Bryson on the quantum world is no less fascinating. He has this to say about the size of atoms:
Half a million of them lined up shoulder to shoulder could hide behind a human hair. On such a scale an individual atom is essentially impossible to imagine, but we can try of course.


Start with a millimetres, which is a line this long: -

Now imagine that line divided into a thousand pieces with equal widths. Each of these widths is a micron. This is the scale of micro-organisms. A typical paramecium, for instance – a tiny single-celled, freshwater creature – is about 2 microns wide, .0002 millimetres, which is really very small. If you want to see with your naked eye a paramecium swimming in a drop of water, you would have to enlarge the drop until it was twelve metres across.
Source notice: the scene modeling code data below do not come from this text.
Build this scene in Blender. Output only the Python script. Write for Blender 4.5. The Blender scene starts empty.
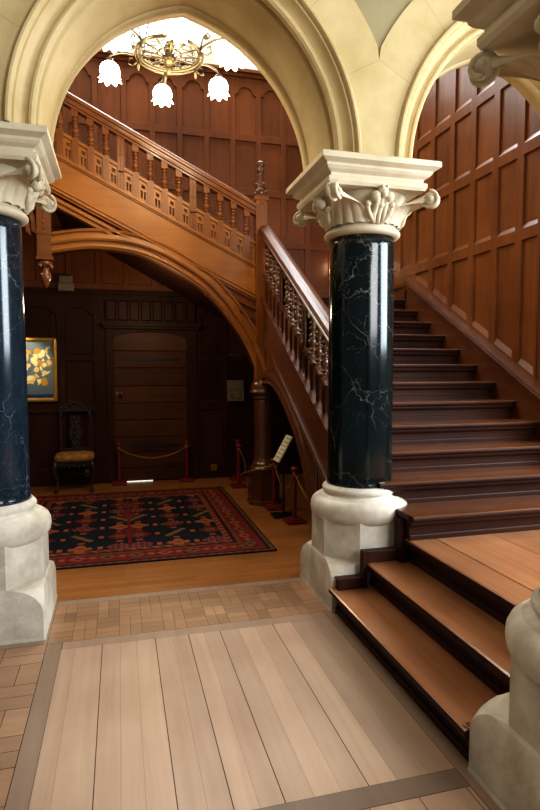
import bpy, math, random
from math import sin, cos, pi, sqrt, atan2, acos, radians
from mathutils import Vector, Matrix
random.seed(7)
col = bpy.context.scene.collection
scene = bpy.context.scene

# ------------------------------------------------------------------ materials
def _nt(name):
    m = bpy.data.materials.new(name); m.use_nodes = True
    nt = m.node_tree; nt.nodes.clear()
    out = nt.nodes.new('ShaderNodeOutputMaterial'); b = nt.nodes.new('ShaderNodeBsdfPrincipled')
    nt.links.new(b.outputs[0], out.inputs[0])
    return m, nt, b
def N(nt, t, **kw):
    n = nt.nodes.new(t)
    for k, v in kw.items():
        if k.startswith('i_'):
            n.inputs[k[2:].replace('_', ' ')].default_value = v
        else: setattr(n, k, v)
    return n
def ramp(nt, stops, fac=None, interp='LINEAR'):
    r = nt.nodes.new('ShaderNodeValToRGB'); e = r.color_ramp.elements
    r.color_ramp.interpolation = interp
    while len(e) < len(stops): e.new(.5)
    for i, (p, c) in enumerate(stops):
        e[i].position = p; e[i].color = (c[0], c[1], c[2], 1)
    if fac is not None: nt.links.new(fac, r.inputs[0])
    return r
def coords(nt, scale=(1, 1, 1)):
    tc = N(nt, 'ShaderNodeTexCoord'); mp = N(nt, 'ShaderNodeMapping')
    mp.inputs['Scale'].default_value = scale
    nt.links.new(tc.outputs['Object'], mp.inputs[0]); return mp.outputs[0]
def tone_mul(nt, colour_out, b):
    a = N(nt, 'ShaderNodeAttribute', attribute_name='tone')
    mx = N(nt, 'ShaderNodeVectorMath', operation='SCALE')
    nt.links.new(colour_out, mx.inputs[0]); nt.links.new(a.outputs['Fac'], mx.inputs['Scale'])
    nt.links.new(mx.outputs[0], b.inputs['Base Color'])
def bump(nt, h, b, s=.2, d=.01):
    bp = N(nt, 'ShaderNodeBump', i_Strength=s, i_Distance=d)
    nt.links.new(h, bp.inputs['Height']); nt.links.new(bp.outputs[0], b.inputs['Normal'])
def wood(name, dark, light, axis='Z', rough=.35, coat=.15, grain=22, bs=.12, spec=.5):
    m, nt, b = _nt(name)
    sc = [grain] * 3; sc['XYZ'.index(axis)] = grain * .055
    v = coords(nt, sc)
    n1 = N(nt, 'ShaderNodeTexNoise', i_Scale=1.0, i_Detail=6.0, i_Roughness=.65, i_Distortion=.6)
    nt.links.new(v, n1.inputs['Vector'])
    v2 = coords(nt, (1.3, 1.3, 1.3))
    n2 = N(nt, 'ShaderNodeTexNoise', i_Scale=1.2, i_Detail=3.0)
    nt.links.new(v2, n2.inputs['Vector'])
    mix = N(nt, 'ShaderNodeMath', operation='MULTIPLY_ADD'); mix.inputs[1].default_value = .55
    nt.links.new(n2.outputs['Fac'], mix.inputs[0])
    mm = N(nt, 'ShaderNodeMath', operation='MULTIPLY'); mm.inputs[1].default_value = .5
    nt.links.new(n1.outputs['Fac'], mm.inputs[0]); nt.links.new(mm.outputs[0], mix.inputs[2])
    r = ramp(nt, [(.33, dark), (.72, light)], mix.outputs[0])
    tone_mul(nt, r.outputs[0], b)
    b.inputs['Roughness'].default_value = rough
    b.inputs['Specular IOR Level'].default_value = spec
    b.inputs['Coat Weight'].default_value = coat; b.inputs['Coat Roughness'].default_value = rough * .6
    bump(nt, n1.outputs['Fac'], b, bs, .004)
    return m
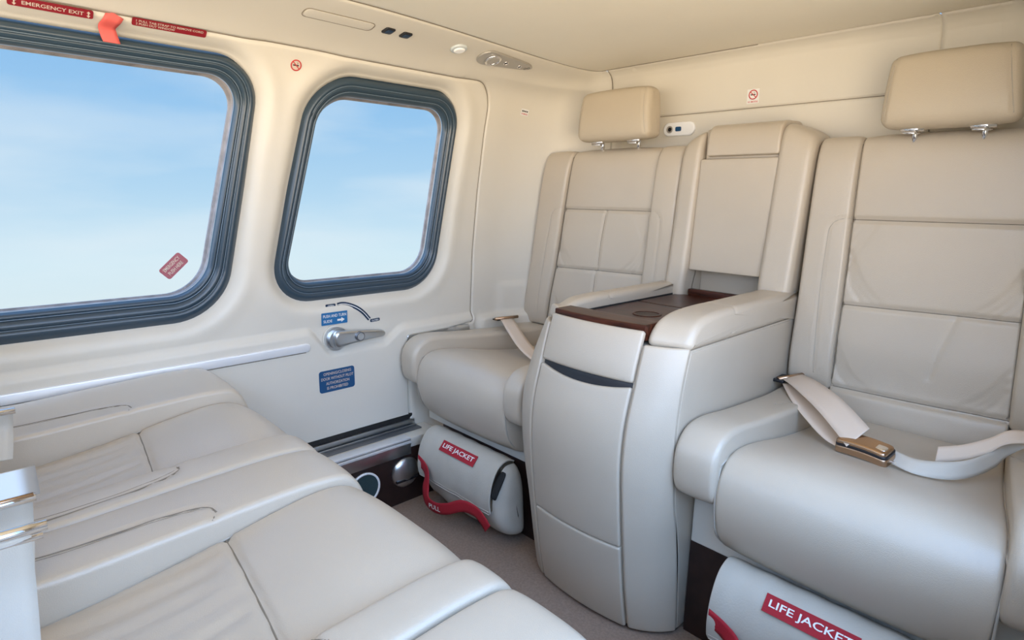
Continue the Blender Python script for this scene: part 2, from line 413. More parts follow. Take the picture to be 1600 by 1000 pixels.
def wall_relief(s, z):
    """inward relief of the trim panels (m)"""
    Q = np.stack([s, z], -1).reshape(-1, 2); s_ = Q[:, 0]; z_ = Q[:, 1]
    r = np.zeros(len(Q))
    # lower door panel stands proud with a soft ledge
    top = .597 - .075 * sstep(s_, .725, .80) + .045 * sstep(s_, .97, 1.06)
    r += .014 * (1 - sstep(z_, top - .014, top + .016)) * (s_ < 1.36)
    for O in (BIG_O, SML_O):
        d = polydist(Q, O, True); r -= .022 * np.exp(-(d / .020) ** 2) + .0
        r += .004 * np.exp(-((d - .045) / .02) ** 2)
    d = polydist(Q, DOOR, True); r -= .006 * np.exp(-(d / .0035) ** 2)
    # aft side panel: scooped beside the backrest, ledge low down
    r += .020 * sstep(s_, 1.36, 1.40) * (1 - sstep(z_, .545, .57))
    r += .008 * sstep(s_, 1.46, 1.51) * (1 - sstep(z_, .655, .685)) * (1 - sstep(s_, 1.6, 1.7))
    # panel seams of the rear wall
    for pts in ([(1.9, 1.256), (4, 1.256)], [(SC + SA + .0969, 1.6), (SC + SA + .0969, 1.41)], [(SC + SA - .01, 1.6), (SC + SA - .01, 1.256)], [(SC + SA + .943, 1.6), (SC + SA + .943, 1.256)]):
        d = polydist(Q, pts); r -= .005 * np.exp(-(d / .0028) ** 2)
    return r.reshape(np.shape(s))
def shell_pos(s, t, lift=0.):
    p = shell(s, t); e = 1e-3
    a = shell(s + e, t) - shell(s - e, t); b = shell(s, t + e) - shell(s, t - e)
    n = np.cross(b, a); n /= np.linalg.norm(n, axis=-1, keepdims=True) + 1e-12
    r = wall_relief(s, t2z(t)) + lift
    return p + n * np.asarray(r)[..., None] * (-1 if n[..., 0].mean() < 0 and np.mean(s) < SC else 1)
# sign check at one side-wall point: relief must move +x
_p0 = shell_pos(np.array([0.2]), z2t(np.array([.9])), 0.)[0]; _p1 = shell_pos(np.array([0.2]), z2t(np.array([.9])), .01)[0]
SGN = 1 if _p1[0] > _p0[0] else -1
def surf(s, z, lift=0.):
    """point, along, up, normal of the trim surface at path s and height z"""
    t = z2t(z); s = np.atleast_1d(float(s)); t = np.atleast_1d(float(t)); p = shell(s, t)[0]; e = 2e-3
    a = (shell(s + e, t) - shell(s - e, t))[0]; b = (shell(s, t + e) - shell(s, t - e))[0]
    a /= np.linalg.norm(a); b /= np.linalg.norm(b); n = np.cross(a, b); n /= np.linalg.norm(n)
    return p + n * (wall_relief(s, t2z(t))[0] + lift), a, b, n
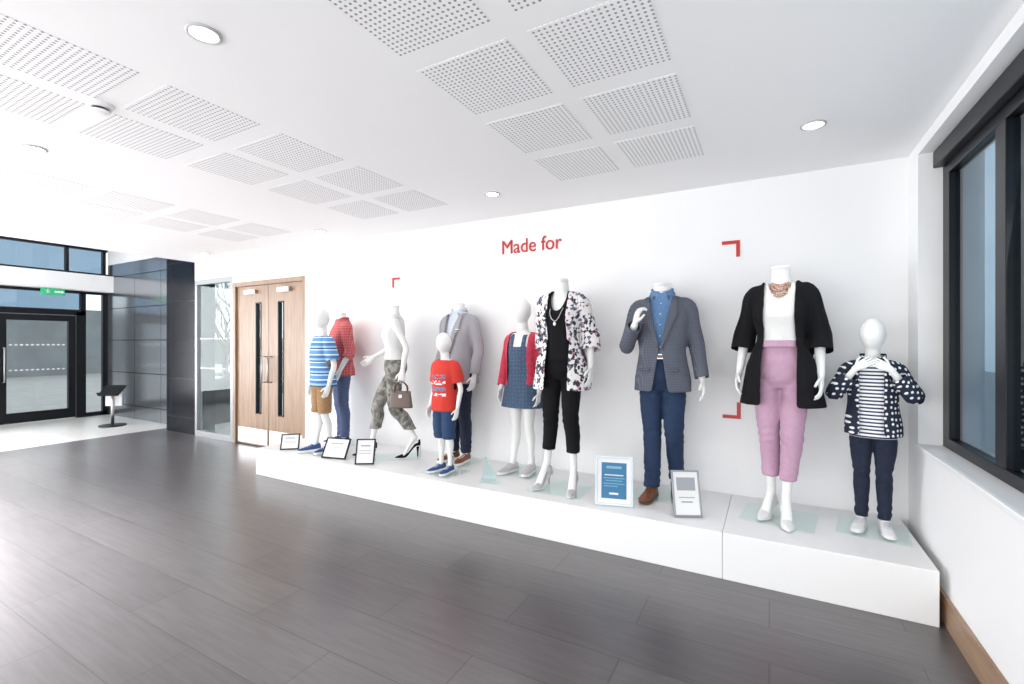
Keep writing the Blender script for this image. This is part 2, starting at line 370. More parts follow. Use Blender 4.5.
        if s.head:
            hh,hw,hd,cz=(.068,.044,.053,.935) if s.k!='c' else (.078,.052,.060,.922)
            g.ell(s.W((0,-.012,cz)),(hw*H,hd*H,hh*H),28,18,fn=lambda z:1-.22*max(0,-z)**1.5)
            g.tube([s.W((0,0,TAB[s.k][-1][0]-.03)),s.W((0,-.006,cz-hh*.5))],[.031*H,.030*H],16,3)
            g.ell(s.W((0,-.012-hd*.93,cz-hh*.12)),(.006*H,.008*H,.016*H),10,8)
        me=remesh(g,.0085,4)
        h=Geo(); hands=hands or {}
        for sd in (-1,1):
            el,wr=Vector(s.A[sd][0]),Vector(s.A[sd][1])
            d,pn,curl=hands.get(sd,(None,None,None))
            if d is None: d=(wr-el).normalized()+Vector((0,-.15,-.2)); pn=(-sd,0,0); curl=.35
            s.hand(h,wr,Vector(d).normalized(),Vector(pn),sd,curl)
        bm=bmesh.new(); bm.from_mesh(me); hm=h.mesh(); bm.from_mesh(hm); bm.to_mesh(me); bm.free()
        O('body',me,M['mann'],s.root,True,label='glossy white mannequin body')
        if not s.head:
            g=Geo(); zt=.89
            hw=.030 if s.k=='f' else .033
            c=s.W((0,-.004,zt))
            g.tube([c+Vector((0,0,-.012)),c+Vector((0,0,.0)),c+Vector((0,0,.012)),c+Vector((0,0,.018))],[hw*H,hw*H*1.08,hw*H*1.02,hw*H*.6],24,2)
            O('neck_cap',g,M['mann'],s.root,True,label='round white neck cap')
        an=s.W(s.L[1][1]); g=Geo(); g.tube([(an.x,an.y+.045,.010),(an.x,an.y+.045,.14),(an.x,an.y+.01,.17)],[.005,.005,.005],10,3)
        O('support_rod',g,M['rod'],s.root,True,label='thin steel support rod')
    def hand(s,g,wr,d,pn,sd,curl):
        H=s.H; w=s.W(wr); pn=(pn-d*pn.dot(d)).normalized(); side=d.cross(pn).normalized()
        pref=Vector((0,-1,.4))
        if side.dot(pref)<0: side=-side
        k=H*(1.0 if s.k!='c' else .95)
        g.tube([w-d*.012*k,w+d*.012*k,w+d*.034*k,w+d*.052*k],[(.013*k,.011*k),(.018*k,.010*k),(.022*k,.009*k),(.019*k,.006*k)],14,4,ref=side)
        for off,L in ((.0165,.040),(.0055,.046),(-.0055,.042),(-.016,.033)):
            b=w+d*.047*k+side*off*k; pts=[b-d*.006*k,b]; a=0; p=b
            for seg in (.45,.32,.25):
                a+=curl*(.6 if seg==.45 else 1); p=p+(d*math.cos(a)+pn*math.sin(a))*L*seg*k; pts.append(p)
            g.tube(pts,[.0048*k,.0050*k,.0046*k,.0042*k,.0030*k],8,3,ref=side)
        b=w+d*.012*k+side*.012*k; t1=b+(d*.7+side*.65+pn*.3).normalized()*.026*k; t2=t1+(d*.9+side*.25+pn*.4).normalized()*.022*k
        g.tube([b-d*.004*k,b,t1,t2],[.007*k,.0068*k,.0056*k,.0038*k],8,3,ref=side)
    def garment(s,name,mt,z0,z1,off,sleeve=None,sr=(.040,.040,.035,.031,.029,.026),neck=None,opening=None,wo=None,amp=.004,fs=(9,9,5),parent=None,vox=.0085,thick=.004,label=None,smooth=4,extra=None,hemfn=None,back=.842):
        H=s.H; g=Geo(); g.loft(s.rings(z0-.015,z1,off,36,wo=wo,g=True)); cuts=[]
        sl=sleeve if isinstance(sleeve,dict) else {-1:sleeve,1:sleeve}
        for sd in (-1,1):
            if sl[sd] is None: continue
            a=s.armpts(sd,sl[sd]); P=[p for p,_ in a]; T=[t for _,t in a]
            d=(P[-1]-P[-2]).normalized(); e=P[-1]; P.append(e+d*.02); T.append(T[-1])
            g.tube([s.W(p) for p in P],[s.armr(sr,t)*H*SLV for t in T],16,5,ref=(0,1,0))
            cuts.append((s.W(e),d))
        if extra: extra(g)
        me=remesh(g,vox,smooth)
        def pred(x,y,z):
            zf=(z-s.lift)/H; xf=x/H; yf=y/H
            hw,hd,yc=s.gprof(zf); o=off(zf) if callable(off) else off
            if wo: o+=wo(zf)
            intorso=abs(xf)<hw+o-.002 and abs(yf-yc)<hd+o+.012
            if not intorso:
                for e,d in cuts:
                    q=Vector((x,y,z))-e
                    if q.length<.06*H and q.dot(d)>0: return True
            hz=hemfn(xf,yf) if hemfn else z0
            near=abs(xf)<hw+o+.012
            if zf<hz and near and not (cuts and abs(xf)>hw+o): return True
            if neck and abs(xf)<.075 and zf>.70 and neck(xf,yf,zf): return True
            if opening and yf<yc and yf>yc-(hd+o)*1.35:
                lo=opening(zf)
                if lo[0]<xf<lo[1]: return True
            return False
        process(me,pred,amp,fs,s.n); s.n+=1
        return O(name,me,mt,parent or s.root,True,label=label,solid=thick)
    def trousers(s,name,mt,waist,hem,radii,off=.008,amp=.004,label=None,fs=(9,9,9),vox=.0085):
        H=s.H; g=Geo(); g.loft(s.rings(TAB[s.k][0][0]-.006,waist+.01,off,24))
        for sd in (-1,1):
            l=s.legpts(sd); g.tube([s.W(p) for p in l]+[s.W(l[-1])-Vector((0,0,.02*H))],[r*H*TRS for r in radii]+[radii[-1]*H*TRS],18,5)
        me=remesh(g,vox,4)
        def pred(x,y,z):
            zf=(z-s.lift)/H
            return zf<(hem if not isinstance(hem,dict) else hem[1 if x>0 else -1]) or zf>waist
        def folds(co,seed):
            zf=(co.z-s.lift)/H; r=0
            sd=1 if co.x>0 else -1
            for zc,w,a in ((.27,.045,.0022),(.44,.04,.0024),(.09,.05,.0028)):
                k=math.exp(-((zf-zc)/w)**2)
                r+=a*k*math.sin(zf*H*110+co.x*38*sd+seed*2+noise.noise(co*9)*3)
            return r
        process(me,pred,amp,fs,s.n,folds); s.n+=1
        return O(name,me,mt,s.root,True,label=label,solid=.004)
    def strip(s,g,zs,x0,x1,off,nx=5,bulge=0):
        b=len(g.v)
        for z in zs:
            hw,hd,yc=s.gprof(z); o=off; 
            for i in range(nx):
                x=x0(z)+(x1(z)-x0(z))*i/(nx-1)
                q=max(0,1-min(1,abs(x)/(hw+o))**2.3)**(1/2.3)
                g.v.append(tuple(s.W((x,yc-(hd+o)*q,z))))
        for a in range(len(zs)-1):
            for i in range(nx-1): g.f.append((b+a*nx+i,b+a*nx+i+1,b+(a+1)*nx+i+1,b+(a+1)*nx+i))
    def collar(s,mt,parent,r=.040,h=.013,z=.842,front=.2,label=None):
        g=Geo(); pts=[]
        for i in range(15):
            a=math.radians(-90+front*90+ (360-front*180)*i/14)
            c=math.cos(a); si=math.sin(a)
            pts.append(s.W((r*c*1.08,.002+r*si,z-(.018 if si<0 else 0)*abs(si))))
        g.tube(pts,[(h*s.H,.0035*s.H)]*15,10,1,ref=(0,0,1))
        O('collar',g,mt,parent,True,label=label)
    def shoe(s,sd,kind,mt,solemt=None,label=None,lace=None):
        H=s.H; an=Vector(s.L[sd][1]); td=Vector((sd*.18,-1,0)).normalized() if len(s.L[sd])<3 else Vector(s.L[sd][2]).normalized()
        sid=Vector((-td.y,td.x,0)); gz=(s.gz-s.lift)/H; hb=max(an.z-.047,gz)
        flat=kind!='heel'
        K=[(-.034,.008,.030),(-.028,.018,.046),(-.008,.021,.052),(.02,.021,.050),(.045,.022,.039),(.075,.025,.029),(.098,.022,.022),(.115,.014,.017),(.121,.005,.010)]
        if not flat: K=[(-.030,.006,.030),(-.025,.015,.040),(-.008,.018,.026),(.02,.016,.012),(.045,.018,.012),(.072,.021,.024),(.095,.018,.018),(.115,.009,.012),(.124,.002,.006)]
        K=crom([list(k) for k in K],3)
        def bot(q):
            if q>.07: return gz
            t=max(0,min(1,(.07-q)/.08)); t=t*t*(3-2*t); return gz+(hb-gz)*t
        st=.010 if flat else .003
        up=Geo(); so=Geo(); R1=[];R2=[]
        for q,w,h in K:
            w=max(w,.001);b=bot(q); c=an+td*q; r1=[];r2=[]
            for j in range(20):
                a=2*math.pi*j/20; cc,ss=math.cos(a),math.sin(a)
                xx=w*cc; zz=b+st+ (h-st if h>st else .002)*max(0,ss)**.75
                p=c+sid*xx; r1.append(s.W((p.x,p.y,zz)))
                p=c+sid*xx*1.10+td*(0); r2.append(s.W((p.x,p.y,b+st*1.25*(1 if ss>0 else 0))))
            R1.append(r1);R2.append(r2)
        up.loft(R1); so.loft(R2)
        o=O('shoe',up,mt,s.root,True,label=label)
        O('sole',so,solemt or M['sole'],o,False)
        if not flat:
            g=Geo(); c=an-td*.014; p0=s.W((c.x,c.y,hb+.004)); p1=s.W((c.x,c.y,gz)); g.tube([p0,(p0+p1)/2,p1],[.012*H,.006*H,.0042*H],10,3); O('heel',g,mt,o,True)
        if kind=='lace':
            g=Geo()
            for i in range(4):
                q=.034+.011*i; hgt=.0455-.0052*i; c=an+td*q
                pts=[s.W((c.x+sid.x*x,c.y+sid.y*x,bot(q)+hgt*(1-(x/.035)**2)+.001)) for x in (-.014,-.005,.005,.014)]
                g.tube(pts,[.0017*H]*4,6,2)
            O('laces',g,lace or M['sole'],o,True)
        return o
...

However, if you wanted to see the atoms in the same drop, you would have to make the drop 24 kilometres across.



… That’s the scale of an atom: one ten-millionth of a millimetre.

Add to that observation the fact that atoms are composed largely of empty space – that the nucleus of an atom is equivalent in size to a pea in a huge cathedral (or, to use the other analogy I picked up somewhere: the size of an orange, suspended in a cube that is 60 kilometres in each dimension). Atoms are, in fact, a whole lot of nothing; they are composed largely of empty space. How do “we” know this? When scientists fired particles at a sheet of foil, most went straight through, but some bounced back.
Bryson also refers to Sagan, another of my favourite science writers:

Carl Sagan in Cosmos raised the possibility that if you travelled downwards into an electron, you might find that it consisted of a universe of its own, recalling those science fiction stories of the 1950s. ‘Within it, organised into the local equivalents of galaxies and smaller structures, which are themselves universes at the next level and so on forever – and infinite downward regression, universes within universes, endlessly. And upward as well.’



For most of us it is a world that surpasses understanding.

And yet? And, so? Where does leave us? What does that mean for meaning? What is the point of our consciousness, of our knowing these things are possible? Would we be better off without our cerebral cortex, living our lives as dogs live theirs, driven solely by various drives – to eat, to procreate, to bury bones to make them more edible…? And if all this is possible – if this world of quarks and such is at least possible, even likely, why not reincarnation, past life regressions, crystals that change the vibes?

The 21st century is the century of doubt, like most of the 20th century.